Mexico’s natural gas market continues to evolve rapidly. New pipelines are being built to move increasing volumes of U.S.-sourced gas to Mexican power plants, industrial customers and other end users. Gas exports from the U.S. to Mexico already average 4.5 Bcf/d and those volumes are sure to rise as more pipelines and power plants come online. Just as important, the government of Mexico has been taking aggressive steps to undo what had been state-owned Petróleos Mexicanos’s (Pemex) near-monopoly on gas pipeline capacity and to encourage a large and diverse group of gas marketers to enter the fray. Today, we examine ongoing efforts to increase transparency, pipeline access and competition in the gas market south of the border, and look at how Comisión Federal de Electricidad’s (CFE) marketing affiliate, CFEnergía, is growing its gas marketing business within Mexico.

We last looked at Mexico’s gas infrastructure in Rio, where we took a deep dive into the Nueces header being built for CFE at the Agua Dulce Hub in South Texas. We also wrote about the status of gas pipelines in Mexico as well as the header system that was built by Energy Transfer Partners for CFE at West Texas’s Waha Hub in Part 4 of our Waha blog series, “It Was Good Living With You, (W)aha.” Both of those blogs were mostly focused on the pipeline infrastructure being built on both sides of the border to facilitate increased exports of gas from the U.S. at the Texas/Mexico border.
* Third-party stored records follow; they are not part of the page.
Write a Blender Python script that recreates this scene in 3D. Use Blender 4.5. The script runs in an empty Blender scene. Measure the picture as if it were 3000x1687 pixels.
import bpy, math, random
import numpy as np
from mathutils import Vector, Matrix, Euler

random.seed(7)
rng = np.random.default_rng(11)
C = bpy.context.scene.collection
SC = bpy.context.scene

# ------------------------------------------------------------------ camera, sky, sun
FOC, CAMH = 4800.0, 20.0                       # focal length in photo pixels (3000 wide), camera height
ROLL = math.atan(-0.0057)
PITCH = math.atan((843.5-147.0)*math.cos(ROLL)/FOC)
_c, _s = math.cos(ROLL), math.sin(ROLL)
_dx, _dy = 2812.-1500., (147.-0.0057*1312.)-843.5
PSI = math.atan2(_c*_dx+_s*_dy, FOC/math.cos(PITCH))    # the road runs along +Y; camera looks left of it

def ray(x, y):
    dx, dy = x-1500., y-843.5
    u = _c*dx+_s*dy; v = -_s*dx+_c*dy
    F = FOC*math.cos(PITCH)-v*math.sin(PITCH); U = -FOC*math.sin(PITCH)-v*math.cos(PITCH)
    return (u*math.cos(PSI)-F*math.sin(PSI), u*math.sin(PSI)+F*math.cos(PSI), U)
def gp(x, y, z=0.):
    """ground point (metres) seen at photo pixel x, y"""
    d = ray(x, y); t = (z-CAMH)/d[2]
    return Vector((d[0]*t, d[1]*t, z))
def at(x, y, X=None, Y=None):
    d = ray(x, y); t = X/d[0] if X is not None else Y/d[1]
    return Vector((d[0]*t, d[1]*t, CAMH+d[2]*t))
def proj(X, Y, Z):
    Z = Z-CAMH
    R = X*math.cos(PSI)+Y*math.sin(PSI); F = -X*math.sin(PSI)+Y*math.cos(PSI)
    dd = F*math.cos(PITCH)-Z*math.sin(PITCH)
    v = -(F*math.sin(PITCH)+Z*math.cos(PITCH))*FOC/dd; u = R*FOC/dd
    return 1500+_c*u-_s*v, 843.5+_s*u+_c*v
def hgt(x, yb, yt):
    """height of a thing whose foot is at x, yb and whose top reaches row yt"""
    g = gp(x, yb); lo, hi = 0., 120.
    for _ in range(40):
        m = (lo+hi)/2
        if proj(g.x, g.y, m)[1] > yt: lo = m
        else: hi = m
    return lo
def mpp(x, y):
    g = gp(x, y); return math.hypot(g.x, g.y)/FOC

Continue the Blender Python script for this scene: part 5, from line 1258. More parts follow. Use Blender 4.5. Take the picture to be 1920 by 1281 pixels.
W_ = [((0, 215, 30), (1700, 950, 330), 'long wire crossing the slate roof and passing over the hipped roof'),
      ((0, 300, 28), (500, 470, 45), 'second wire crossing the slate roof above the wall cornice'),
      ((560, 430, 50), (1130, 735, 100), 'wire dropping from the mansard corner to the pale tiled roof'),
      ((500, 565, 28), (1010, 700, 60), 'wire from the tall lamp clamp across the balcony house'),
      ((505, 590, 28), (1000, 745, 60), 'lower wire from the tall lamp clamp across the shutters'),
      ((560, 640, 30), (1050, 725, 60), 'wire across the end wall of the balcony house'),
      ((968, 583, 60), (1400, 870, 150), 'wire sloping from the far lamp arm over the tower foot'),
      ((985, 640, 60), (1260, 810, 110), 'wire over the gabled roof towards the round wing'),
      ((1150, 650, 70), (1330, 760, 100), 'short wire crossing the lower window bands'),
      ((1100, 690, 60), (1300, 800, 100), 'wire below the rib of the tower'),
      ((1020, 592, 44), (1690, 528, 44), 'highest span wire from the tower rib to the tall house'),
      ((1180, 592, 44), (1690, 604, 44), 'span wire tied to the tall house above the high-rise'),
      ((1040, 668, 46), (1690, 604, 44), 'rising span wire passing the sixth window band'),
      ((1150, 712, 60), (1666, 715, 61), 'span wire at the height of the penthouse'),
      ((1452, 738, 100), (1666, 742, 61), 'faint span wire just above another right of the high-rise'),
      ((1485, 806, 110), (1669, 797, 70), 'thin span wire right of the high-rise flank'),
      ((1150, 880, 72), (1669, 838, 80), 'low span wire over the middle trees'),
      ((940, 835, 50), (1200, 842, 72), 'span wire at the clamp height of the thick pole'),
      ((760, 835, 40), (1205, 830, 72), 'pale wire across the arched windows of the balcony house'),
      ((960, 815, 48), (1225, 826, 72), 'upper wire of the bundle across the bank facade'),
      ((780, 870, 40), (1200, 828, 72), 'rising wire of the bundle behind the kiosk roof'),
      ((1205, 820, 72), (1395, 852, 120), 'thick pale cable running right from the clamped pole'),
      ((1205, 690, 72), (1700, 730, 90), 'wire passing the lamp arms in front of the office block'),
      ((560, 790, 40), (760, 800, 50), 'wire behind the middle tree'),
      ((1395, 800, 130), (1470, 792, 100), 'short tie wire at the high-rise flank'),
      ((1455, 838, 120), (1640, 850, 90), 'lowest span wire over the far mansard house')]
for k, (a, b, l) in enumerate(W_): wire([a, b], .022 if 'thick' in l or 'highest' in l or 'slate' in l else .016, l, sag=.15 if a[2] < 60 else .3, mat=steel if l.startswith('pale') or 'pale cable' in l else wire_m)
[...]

However, structural changes have also been taking place within Mexico that are impacting how gas is bought and sold within the country. There are currently about 10 large capacity holders and almost two dozen smaller players actively marketing gas within Mexico. Although activity remains in a nascent phase compared to the U.S. market, the market in Mexico is developing along a path similar to its northern neighbor. In this blog, we detail the efforts of one of the largest current players in the Mexico natural gas market, CFE’s marketing affiliate, CFEnergía.

Evolution of Mexico’s Natural Gas Transport Market

Prior to Mexico’s energy reform measures passed in 2013, almost all of the natural gas transport capacity within Mexico was owned by Pemex. Most of the pipeline system was also operated by Pemex and just about anyone looking to buy natural gas not only had to coordinate their efforts through that company but pay the going price for natural gas. This was usually a price called First Hand Sales (FHS) that was based on the Houston Ship Channel (HSC) and other South Texas indices, such as Tennessee Zone 0 South and Texas Eastern South Texas. Pemex only sold a “bundled price,” which basically meant that customers would have to pay the FHS formula to Pemex and pay for gas transport but have no rights on their transport. If a customer had operational issues for taking the gas, the only entity that could buy the gas was Pemex, and if a customer was short, the only one who could sell extra gas to the customer was Pemex. In a few isolated cases, other marketers could own capacity in Mexico in privately owned pipelines — one example being Sempra Energy’s contracts to supply much of CFE’s needs in Baja California. However, that type of arrangement was rare and only existed in Sempra’s case because the Baja California natural gas pipelines were not interconnected with the old Pemex system (then referred to as the National Gas Pipeline System) and received their supply entirely from pipelines on the U.S. side of the border.